Background...

All students enter school with a combination of "headwinds" and "tailwinds". Tailwinds are the things that make school easier for students. Tailwinds may include factors such as coming from a home with parents of high education levels and economic stability, being a native English speaker, not having a disability, or being a member of the cultural majority. Each of those characteristics plays a role in helping a student experience success in school.

Headwinds on the other hand make school more difficult. Headwinds can include having economic instability at home, parents with lower levels of education, having a disability, or still learning English. The more headwinds a student has, the more difficulty they will have in maximizing their academic potential and the more “tailwinds” they will need. Tailwinds come in the form of high-quality instruction, support, and intervention.

The Academic Support Index, or ASI, quantifies these headwinds. A student’s ASI is the sum of their headwinds. Their ASI can also be considered a measure of the amount of support that they will need in order to mitigate the impact of those educational headwinds. Students with a low ASI will likely need very little additional support outside of Tier 1 instruction. Higher ASI students will likely need proportionally higher amounts of Tier 2 and sometimes Tier 3 supports.

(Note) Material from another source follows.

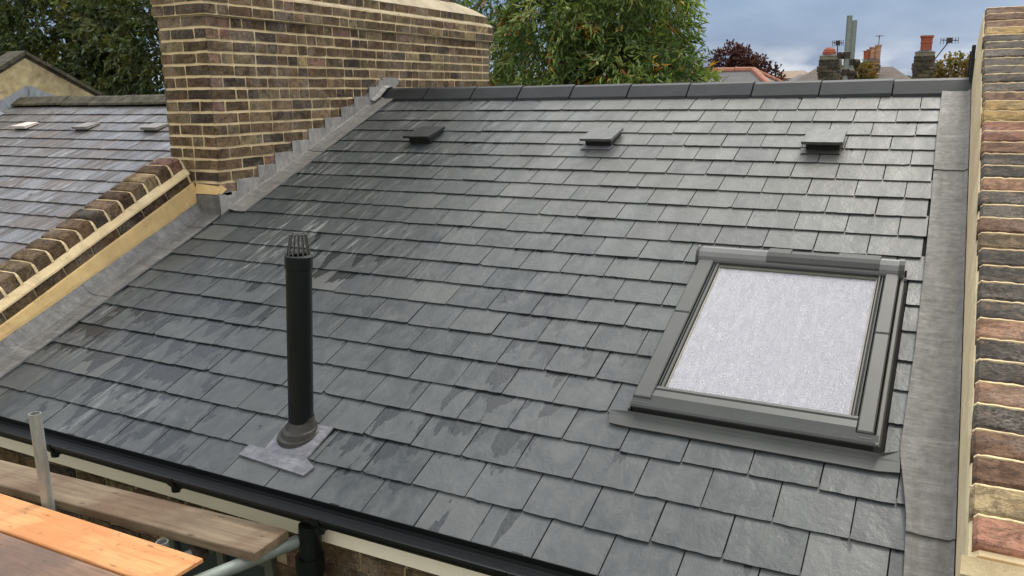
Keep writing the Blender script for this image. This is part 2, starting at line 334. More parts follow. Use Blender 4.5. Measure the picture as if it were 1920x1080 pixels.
# ------------------------------------------------------------------ mesh helper
class MB:
    def __init__(s): s.v = []; s.f = []; s.c = []; s.uv = []
    def poly(s, pts, col=(1, 1, 1), uv=None):
        b = len(s.v); s.v += [tuple(p) for p in pts]; s.f.append(tuple(range(b, b + len(pts)))); s.c.append(col)
        s.uv.append(uv if uv else [(0, 0)] * len(pts))
    def faces(s, pts, fs, col=(1, 1, 1), uvs=None):
        b = len(s.v); s.v += [tuple(p) for p in pts]
        for i, f in enumerate(fs):
            s.f.append(tuple(b + k for k in f)); s.c.append(col); s.uv.append([uvs[k] for k in f] if uvs else [(0, 0)] * len(f))
    def hexa(s, p, col=(1, 1, 1)):   # 8 points: bottom 0-3 ccw, top 4-7
        s.faces(p, [(3, 2, 1, 0), (4, 5, 6, 7), (0, 1, 5, 4), (1, 2, 6, 5), (2, 3, 7, 6), (3, 0, 4, 7)], col)
    def box(s, x0, x1, y0, y1, z0, z1, col=(1, 1, 1)):
        s.hexa([(x0, y0, z0), (x1, y0, z0), (x1, y1, z0), (x0, y1, z0), (x0, y0, z1), (x1, y0, z1), (x1, y1, z1), (x0, y1, z1)], col)
    def bbox(s, x0, x1, y0, y1, z0, z1, b=0.004, col=(1, 1, 1)):   # box with chamfered upper edges
        p = [(x0, y0, z0), (x1, y0, z0), (x1, y1, z0), (x0, y1, z0), (x0, y0, z1 - b), (x1, y0, z1 - b), (x1, y1, z1 - b), (x0, y1, z1 - b),
             (x0 + b, y0 + b, z1), (x1 - b, y0 + b, z1), (x1 - b, y1 - b, z1), (x0 + b, y1 - b, z1)]
        s.faces(p, [(3, 2, 1, 0), (0, 1, 5, 4), (1, 2, 6, 5), (2, 3, 7, 6), (3, 0, 4, 7), (4, 5, 9, 8), (5, 6, 10, 9), (6, 7, 11, 10), (7, 4, 8, 11), (8, 9, 10, 11)], col)
    def tube(s, a, b, r0, r1=None, n=20, caps=True, col=(1, 1, 1)):
        a = Vector(a); b = Vector(b); r1 = r0 if r1 is None else r1
        d = (b - a).normalized(); u = d.orthogonal().normalized(); w_ = d.cross(u)
        pts = []
        for c, r in ((a, r0), (b, r1)):
            for i in range(n):
                t_ = 2 * math.pi * i / n; pts.append(c + (u * math.cos(t_) + w_ * math.sin(t_)) * r)
        fs = [(i, (i + 1) % n, n + (i + 1) % n, n + i) for i in range(n)]
        if caps: fs += [tuple(range(n - 1, -1, -1)), tuple(range(n, 2 * n))]
        s.faces(pts, fs, col)
    def pipe(s, a, b, r, t_=0.004, n=24, col=(1, 1, 1)):    # open ended tube with wall thickness
        a = Vector(a); b = Vector(b); d = (b - a).normalized(); u = d.orthogonal().normalized(); w_ = d.cross(u)
        pts = []
        for c, rr in ((a, r), (b, r), (b, r - t_), (b - d * min(0.3, (b - a).length * 0.9), r - t_)):
            for i in range(n):
                q = 2 * math.pi * i / n; pts.append(c + (u * math.cos(q) + w_ * math.sin(q)) * rr)
        fs = [(k * n + i, k * n + (i + 1) % n, (k + 1) * n + (i + 1) % n, (k + 1) * n + i) for k in range(3) for i in range(n)]
        fs.append(tuple(range(3 * n, 4 * n)))
        s.faces(pts, fs, col)
    def rings(s, rings, n, close=True, col=(1, 1, 1)):
        pts = [p for r in rings for p in r]
        fs = [(k * n + i, k * n + (i + 1) % n, (k + 1) * n + (i + 1) % n, (k + 1) * n + i) for k in range(len(rings) - 1) for i in range(n if close else n - 1)]
        s.faces(pts, fs, col)
    def build(s, name, mat, parent=None, rot=None, smooth=False, uv=False):
        me = bpy.data.meshes.new(name); me.from_pydata(s.v, [], s.f)
        ca = me.color_attributes.new('Col', 'FLOAT_COLOR', 'CORNER')
        arr = []
        for f, c in zip(s.f, s.c):
            cc = (c[0], c[1], c[2], 1.0)
            arr.extend(cc * len(f))
        ca.data.foreach_set('color', arr)
        if uv:
            ul = me.uv_layers.new(name='UV'); ul.data.foreach_set('uv', [q for u in s.uv for p in u for q in p])
        me.materials.append(mat)
        if smooth: me.polygons.foreach_set('use_smooth', [True] * len(me.polygons))
        me.update()
        o = bpy.data.objects.new(name, me); COL.objects.link(o)
        if rot: o.rotation_euler = rot
        if parent: o.parent = parent
        return o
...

There is a strong relationship between the ASI and academic outcomes including assessments such as the SAT, Smarter Balanced Assessments, AP and IB tests, kindergarten screeners, grade point averages, rates of college eligibility, matriculation, and degree attainment. We have studied these effects over seven years of data as well as across urban, suburban, and rural schools. To date over 400,000 students have been scored on the ASI. (See the featured post below for a list of papers and presentations on the ASI).

Because the ASI is able to reliably predict student outcomes you have to opportunity to interrupt that predictability by using the ASI to make sure that you are identifying the right students for early intervention and support. With effective intervention, predictive analytics can become preventive analytics.

Sunday, February 22, 2015

The Impact of disproportionality when disaggregating student performance by race


How might the narrative change if we could talk about student performance while simultaneously addressing the disproportionality of disability, English Learner, and low socioeconomic status?  Having a disability, being poor, and/or being an English Learner are not equally distributed across all racial/ethic categories as seen in the slide below:


In the table below the top three rows are how we traditionally look at student academic performance data. In the bottom three rows students with the additional headwinds of disability, being an English Learner, and being poor have been eliminated to create the potential for a more "apples to apples" comparison.  We see that the data regarding both Hispanic/Latino students and African American students is significantly better and approaches the performance of white students.
Note the significant changes in the "n" for the Hispanic/Latino and African American population. 

 The Academic Support Index takes into account these disproportionate factors (headwinds) and helps us understand student data in a way that is both more accurate (and therefore more useful to school systems) but also doesn't support a narrative that reinforces harmful stereotypes.  Additionally, the ASI takes into account the additive nature of these headwinds.  For example, having a disability, being poor, and being an English Learner is a significantly greater headwind than each of those three on their own.